WHAT IS ASKED » Return each line containing the string "picture".
>> Begin
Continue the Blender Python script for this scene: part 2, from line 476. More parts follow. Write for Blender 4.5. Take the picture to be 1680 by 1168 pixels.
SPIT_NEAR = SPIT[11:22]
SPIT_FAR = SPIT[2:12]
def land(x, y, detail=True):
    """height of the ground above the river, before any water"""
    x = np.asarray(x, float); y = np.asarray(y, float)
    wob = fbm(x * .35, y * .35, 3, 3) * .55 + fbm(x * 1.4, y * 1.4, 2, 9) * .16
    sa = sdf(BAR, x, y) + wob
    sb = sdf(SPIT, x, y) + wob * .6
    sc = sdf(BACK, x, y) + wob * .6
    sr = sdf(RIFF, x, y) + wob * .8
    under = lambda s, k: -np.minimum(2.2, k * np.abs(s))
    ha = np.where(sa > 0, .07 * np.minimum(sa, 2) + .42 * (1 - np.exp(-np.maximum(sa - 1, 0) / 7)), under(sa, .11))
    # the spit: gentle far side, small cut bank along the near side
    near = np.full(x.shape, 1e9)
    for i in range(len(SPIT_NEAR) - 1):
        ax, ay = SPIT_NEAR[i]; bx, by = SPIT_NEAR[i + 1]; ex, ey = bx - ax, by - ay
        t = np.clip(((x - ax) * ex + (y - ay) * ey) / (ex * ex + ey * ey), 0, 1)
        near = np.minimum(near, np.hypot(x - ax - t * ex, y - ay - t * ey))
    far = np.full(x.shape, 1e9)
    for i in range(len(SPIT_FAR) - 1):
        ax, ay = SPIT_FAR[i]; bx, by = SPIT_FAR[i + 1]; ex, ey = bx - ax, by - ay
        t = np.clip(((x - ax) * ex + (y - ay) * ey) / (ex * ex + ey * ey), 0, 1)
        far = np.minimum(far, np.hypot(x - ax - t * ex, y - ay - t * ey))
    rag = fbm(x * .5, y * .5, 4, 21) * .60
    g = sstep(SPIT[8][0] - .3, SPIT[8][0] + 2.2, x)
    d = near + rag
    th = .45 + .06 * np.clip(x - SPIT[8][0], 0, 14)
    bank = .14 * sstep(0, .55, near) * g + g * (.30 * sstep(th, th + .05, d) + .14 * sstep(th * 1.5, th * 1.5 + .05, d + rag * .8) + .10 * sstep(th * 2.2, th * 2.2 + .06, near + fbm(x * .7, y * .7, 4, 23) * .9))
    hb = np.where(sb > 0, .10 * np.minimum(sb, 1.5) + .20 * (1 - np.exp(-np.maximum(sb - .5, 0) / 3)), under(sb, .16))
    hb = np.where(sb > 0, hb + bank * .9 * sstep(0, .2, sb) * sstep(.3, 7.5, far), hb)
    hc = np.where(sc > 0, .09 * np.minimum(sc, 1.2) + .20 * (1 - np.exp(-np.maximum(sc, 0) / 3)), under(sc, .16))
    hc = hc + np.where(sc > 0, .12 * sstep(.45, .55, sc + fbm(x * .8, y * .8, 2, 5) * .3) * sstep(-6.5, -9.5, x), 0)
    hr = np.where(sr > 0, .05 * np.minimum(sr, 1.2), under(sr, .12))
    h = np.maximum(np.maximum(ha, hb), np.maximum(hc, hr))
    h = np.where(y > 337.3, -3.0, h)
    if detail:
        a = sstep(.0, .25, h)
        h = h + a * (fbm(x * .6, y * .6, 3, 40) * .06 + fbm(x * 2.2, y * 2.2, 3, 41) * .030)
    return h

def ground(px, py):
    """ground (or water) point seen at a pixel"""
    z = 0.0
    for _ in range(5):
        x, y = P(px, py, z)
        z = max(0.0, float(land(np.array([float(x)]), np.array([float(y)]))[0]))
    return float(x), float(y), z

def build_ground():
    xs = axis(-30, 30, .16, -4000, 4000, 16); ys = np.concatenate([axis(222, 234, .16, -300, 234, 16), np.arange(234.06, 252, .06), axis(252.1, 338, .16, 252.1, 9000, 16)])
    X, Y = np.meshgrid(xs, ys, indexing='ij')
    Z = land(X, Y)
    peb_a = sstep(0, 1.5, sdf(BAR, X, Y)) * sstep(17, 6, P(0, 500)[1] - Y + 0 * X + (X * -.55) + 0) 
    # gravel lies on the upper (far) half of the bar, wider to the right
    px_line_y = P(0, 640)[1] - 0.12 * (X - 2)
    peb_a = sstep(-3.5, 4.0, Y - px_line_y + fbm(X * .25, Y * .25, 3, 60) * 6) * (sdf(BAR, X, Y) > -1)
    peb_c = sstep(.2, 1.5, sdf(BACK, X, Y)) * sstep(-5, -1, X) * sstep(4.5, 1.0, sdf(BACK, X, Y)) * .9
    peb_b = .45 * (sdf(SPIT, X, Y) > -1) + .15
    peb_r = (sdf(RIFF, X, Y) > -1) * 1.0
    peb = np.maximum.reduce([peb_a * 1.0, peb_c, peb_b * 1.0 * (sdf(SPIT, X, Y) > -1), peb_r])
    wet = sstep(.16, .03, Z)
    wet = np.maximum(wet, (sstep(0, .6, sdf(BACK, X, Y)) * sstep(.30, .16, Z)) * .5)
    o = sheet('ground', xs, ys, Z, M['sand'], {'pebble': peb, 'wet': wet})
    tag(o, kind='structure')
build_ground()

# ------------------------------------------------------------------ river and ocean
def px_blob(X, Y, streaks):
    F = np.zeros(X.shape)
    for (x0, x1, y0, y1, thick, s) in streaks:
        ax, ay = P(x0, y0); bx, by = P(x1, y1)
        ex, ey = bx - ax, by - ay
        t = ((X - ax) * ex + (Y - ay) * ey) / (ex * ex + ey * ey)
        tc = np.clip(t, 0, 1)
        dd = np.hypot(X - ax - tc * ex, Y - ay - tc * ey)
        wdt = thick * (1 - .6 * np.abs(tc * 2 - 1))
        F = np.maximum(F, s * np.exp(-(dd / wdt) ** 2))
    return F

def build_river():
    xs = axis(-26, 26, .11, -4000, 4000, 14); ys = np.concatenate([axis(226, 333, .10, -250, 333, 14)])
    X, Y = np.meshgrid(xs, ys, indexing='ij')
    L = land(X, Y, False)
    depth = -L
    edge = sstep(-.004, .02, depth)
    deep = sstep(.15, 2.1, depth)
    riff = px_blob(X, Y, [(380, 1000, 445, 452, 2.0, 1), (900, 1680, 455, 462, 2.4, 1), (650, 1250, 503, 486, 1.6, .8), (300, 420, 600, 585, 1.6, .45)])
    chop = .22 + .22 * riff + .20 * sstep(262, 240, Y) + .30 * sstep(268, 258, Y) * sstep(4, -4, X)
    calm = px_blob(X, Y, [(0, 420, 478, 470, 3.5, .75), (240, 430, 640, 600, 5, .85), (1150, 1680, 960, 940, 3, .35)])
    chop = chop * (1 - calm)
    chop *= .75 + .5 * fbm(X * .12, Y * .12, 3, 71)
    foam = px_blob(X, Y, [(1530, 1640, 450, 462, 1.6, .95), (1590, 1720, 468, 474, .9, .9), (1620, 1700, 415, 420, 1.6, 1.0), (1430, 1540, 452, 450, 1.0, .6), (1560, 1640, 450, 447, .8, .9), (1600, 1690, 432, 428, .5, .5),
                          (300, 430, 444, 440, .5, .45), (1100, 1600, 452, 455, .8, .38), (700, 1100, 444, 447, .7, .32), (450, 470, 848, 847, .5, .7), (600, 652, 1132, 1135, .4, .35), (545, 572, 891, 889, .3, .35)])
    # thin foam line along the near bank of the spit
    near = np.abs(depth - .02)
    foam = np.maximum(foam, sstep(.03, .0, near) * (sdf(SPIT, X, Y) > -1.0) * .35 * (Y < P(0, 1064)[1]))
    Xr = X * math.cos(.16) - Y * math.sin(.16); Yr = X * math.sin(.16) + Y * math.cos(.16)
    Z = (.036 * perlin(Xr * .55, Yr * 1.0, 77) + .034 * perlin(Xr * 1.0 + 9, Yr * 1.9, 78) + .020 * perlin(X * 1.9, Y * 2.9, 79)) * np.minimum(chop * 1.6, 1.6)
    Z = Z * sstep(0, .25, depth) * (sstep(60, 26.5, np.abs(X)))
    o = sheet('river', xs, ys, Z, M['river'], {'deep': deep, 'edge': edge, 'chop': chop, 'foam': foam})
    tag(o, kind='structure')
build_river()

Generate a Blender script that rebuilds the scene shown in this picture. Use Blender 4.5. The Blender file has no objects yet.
>> End
SOLUTION FOR THIS PROBLEM »
Continue the Blender Python script for this scene: part 2, from line 476. More parts follow. Write for Blender 4.5. Take the picture to be 1680 by 1168 pixels.
Generate a Blender script that rebuilds the scene shown in this picture. Use Blender 4.5. The Blender file has no objects yet.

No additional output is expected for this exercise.